Facts once deemed indisputable are now questioned and open to manipulation in social, political and digital worlds through the creation and widespread distribution of unfiltered content, artifice, fake news, disinformation, and confected realities.
The exhibition presents new and existing work by artists who interrogate this increasingly muddy space including Alison Alder (NSW), Robert Andrew (QLD), Lorraine Connelly-Northey (NSW), Lauren Dunn (VIC), Honor Freeman (SA), Tyza Hart (QLD), Daniel McKewen (QLD), Juanita McLauchlan (NSW), Raquel Ormella (ACT), Baden Pailthorpe (ACT), Ryan Presley (QLD), Alex Seton (NSW), Scotty So (VIC) and Esther Stewart (VIC).
It will include work held in the Wangaratta Art Gallery collection by Lorraine Connelly-Northey, and two works on loan from the City of Moreton Bay collection by significant First Nations artist’s Robert Andrew and Ryan Presley.
Wangaratta Art Gallery director Rachel Arndt said the gallery was thrilled to receive federal funding for this important and timely exhibition.
"Affording Truth examines how artist's use affordances to shape experience, influence behaviour, and challenge assumptions, revealing alternative truths and disrupting dominant narratives," she said.
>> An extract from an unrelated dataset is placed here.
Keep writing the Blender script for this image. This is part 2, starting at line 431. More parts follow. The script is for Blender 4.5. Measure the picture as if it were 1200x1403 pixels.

"These are universally relevant themes and it’s important that this exhibition is a collaboration between three regional partners for regional audiences.
"The exhibition will bring together significant works from our collections and travel to each partner gallery in Victoria, New South Wales and Queensland over the next 12 months, ensuring broad access for regional communities and visitors to those regions alike.”
Affording Truth opens on 28 March at Wangaratta Art Gallery and will travel to Wagga Wagga in August, and then Redcliffe in Queensland in November, 2026.